No it's not. I work on a team that tests drives for a living. Typical infant mortalitity rates are .05 to 1 percent.
Within 30 days? Yes it is.
DOA are very frequent with hard drives, particularly WD in my experience.
Are you claiming here it is normal that one out of every 10 WD hard disks sold are defective by the time they reach the customer? That's a very bold and frankly ridiculous sounding claim.
Well, let's see, I bought 4 x Toshiba 5TB HDDs from Amazon.

Within 3 months, 2 of them had failed (not completely dead, but reporting a high number of unrecoverable sectors). I probably just hit a bad batch.

So yes, if somebody unlike me took the time to thoroughly burn-in their drives, they might well return 1 out of 10 within the 30-day period.

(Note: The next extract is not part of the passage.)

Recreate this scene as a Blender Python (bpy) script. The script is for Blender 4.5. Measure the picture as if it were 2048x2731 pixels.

Just blatantly dismissing another post, without providing any evidence of your own at all is just a bit douchey. At least suggest your own experiences, or even better, point to some sources or statistics to back up your point.

The above is my own experiences - but as noted, I may have just hit a bad batch.

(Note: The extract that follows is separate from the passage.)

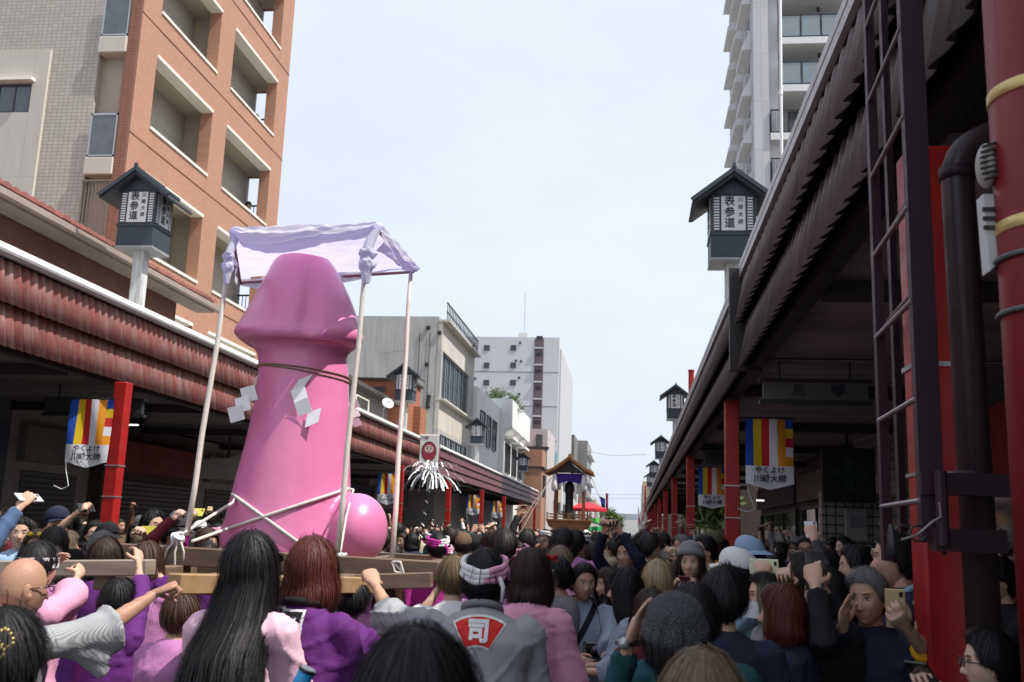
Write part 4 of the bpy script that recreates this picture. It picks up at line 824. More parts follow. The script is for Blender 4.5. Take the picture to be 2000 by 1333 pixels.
def left(u, v):
    a = C_['nl'].lerp(C_['fl'], u); return (a.x-.015-.02*math.sin(9*u), a.y, a.z-(.06+.13*(1-u)**3)*v)
MB().grid(left, 40, 8).build('cloth_side', m_cloth, SH, smooth=True)
def clothknot(c, r, L, nm, seed):
    k = MB(); c = Vector(c); rr_ = random.Random(seed); n = 40; prof = [(.35, .9), (.9, .75), (1.05, .45), (.8, .15), (.72, .05), (1.0, -.2), (.95, -.5), (.62, -.85), (.55, -1.25), (.42, -1.7)]
    def fn(u, v):
        x = v*(len(prof)-1); i = min(int(x), len(prof)-2); f = x-i; rad = (prof[i][0]*(1-f)+prof[i+1][0]*f)*r; z = (prof[i][1]*(1-f)+prof[i+1][1]*f)*L; t = 2*math.pi*u
        rad *= 1+.09*math.sin(t*3+v*16+seed)+.05*math.sin(t*7-v*22)+.05*nz3((math.cos(t)*2, math.sin(t)*2, v*9), 1.5, seed); return (c.x+rad*math.cos(t), c.y+rad*math.sin(t), c.z+z)
    k.grid(fn, 48, 40, closed=True); return k.build(nm, m_cloth, SH, smooth=True)
clothknot(aY(446, 514, 6.02), .040, .080, 'cloth_knot', 1); clothknot(aY(717, 508, 6.0), .056, .090, 'cloth_knot', 4); clothknot(aY(803, 522, 6.95), .022, .045, 'cloth_knot', 9)
rope([aY(446, 500, 6.0), aY(458, 470, 6.04), C_['nl']], .028, 'cloth_twist', m_cloth); rope([aY(717, 490, 5.98), aY(724, 470, 6.0), C_['nr']], .035, 'cloth_twist', m_cloth)
# zigzag paper streamers
def shide(pts, w, up_, nm='zigzag_paper'):
    m2 = MB()
    for i, (x, y, Y, tl) in enumerate(pts):
        c = onS(x, y, .02) if Y is None else aY(x, y, Y); c = c+Vector((0, -.008*i, 0)); dx = Vector((1, 0, up_)).normalized()*w; dz = Vector((-.55+tl, -.12*(-1)**i, .85)).normalized()*w*1.0
        P = [c-dx*.5-dz*.5, c+dx*.5-dz*.5, c+dx*.5+dz*.5, c-dx*.5+dz*.5]; n = dx.cross(dz).normalized()*.0012
        m2.hexa([p+n for p in P]+[p-n for p in P])
    tag(m2.build(nm, m_paper, SH), kind='stuff'); return
shide([(589, 750, None, 1.1), (586, 773, None, .2), (593, 797, None, .2), (612, 818, None, .6)], .098, .45)
shide([(486, 770, 6.25, .3), (475, 790, 6.25, .3), (463, 809, 6.25, .3)], .10, .3); shide([(692, 790, 6.9, .1), (694, 808, 6.9, .1), (697, 826, 6.9, .1)], .06, .3)
rope([onS(512, 730, .01), aY(500, 742, 6.3), aY(497, 762, 6.26)], .004, 'string')
# beams
def beam(a, b, w, h, m, nm='carrying_beam'):
    a = Vector(a); b = Vector(b); return MB().bar(a-Vector((0, 0, h/2)), b-Vector((0, 0, h/2)), w, h).build(nm, m, SH, bevel=.006)
beam(aY(205, 1060, 6.05), aY(862, 1097, 5.75), .10, .112, m_wood, 'cross_beam'); beam(aY(341, 1120, 3.82), aY(730, 1128, 5.15), .08, .080, m_woodl)
beam(aY(-60, 1096, 5.1), aY(297, 1093, 5.05), .10, .082, mat('grey_beam_wood', (.34, .27, .21), .65, .1, 4, .25, 20, kind='wood', kp=((.24, .18, .13), (1.2, 14, 14)))); beam(aY(700, 1122, 5.6), aY(845, 1118, 5.62), .09, .085, m_wood)
for x in (-2.75, -2.2, -1.62): beam((x, 5.05, 1.44), (x, 9.4, 1.46), .09, .10, m_wood, 'long_beam')
beam((-3.3, 7.5, 1.50), (-1.1, 7.5, 1.46), .1, .11, m_wood, 'cross_beam'); beam((-3.3, 9.2, 1.50), (-1.1, 9.2, 1.46), .1, .11, m_wood, 'cross_beam')
MB().box(-2.95, -1.5, 6.12, 7.3, 1.36, 1.44).build('platform', m_wood, SH, bevel=.006)
q = aY(662, 1127, 5.35); MB().ball(q, .009, 8, 6).build('bolt', m_alu, SH)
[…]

If you look at BackBlaze's results:

https://www.backblaze.com/blog/hard-drive-reliability-stats-...

You can see that some problematic drives (cough Seagate cough*) had failure rates around 20-25%...

Backblaze does a thorough hard drive reliability report, here's their latest:

https://www.backblaze.com/blog/hard-drive-reliability-q4-201...

Those stats quote AFR not IMR. The OP was talking about infant mortality.
For the avoidance of doubt, I count as infant mortality when a new hard drive would drop from a hardware RAID array during initial construction of the array (we are talking about NAS drives). Not just "the drive will not start".
I ordered 4 a few months back and 3 were DOA. (I suspect the shitty way they were packages was to blame). WD replaced them all & the new ones have been fine ever since, but either way, i could easily believe those failure rates from my experience.

Fortunatly they were WD red's so they sorted them all out without hassle & the new drives have been fine ever since.

The last time I checked, as shipped by Amazon in the US without any care in packing as reported in feedback, I'd expect that or a higher defective rate for any manufacturer.

Been a few years since I've bought any, but with any luck Newegg is still packing them well.

As covercash commented, this is pretty much in line with the blackblaze statistics, and also when you buy a hard drive on amazon, whether from amazon or from the market place, the chance that the HD has been damaged in transit is much higher than if the drive came directly to the datacenter from the manufacturer.
Even if the average is lower than that, it wouldn't be surprising for any particular buyer to have above-average DOA rates. After all some buyers have below-average rates.
I received a hard drive from Amazon, loose in a large box with some cardboard stuffed on top. Unsurprisingly it was DOA.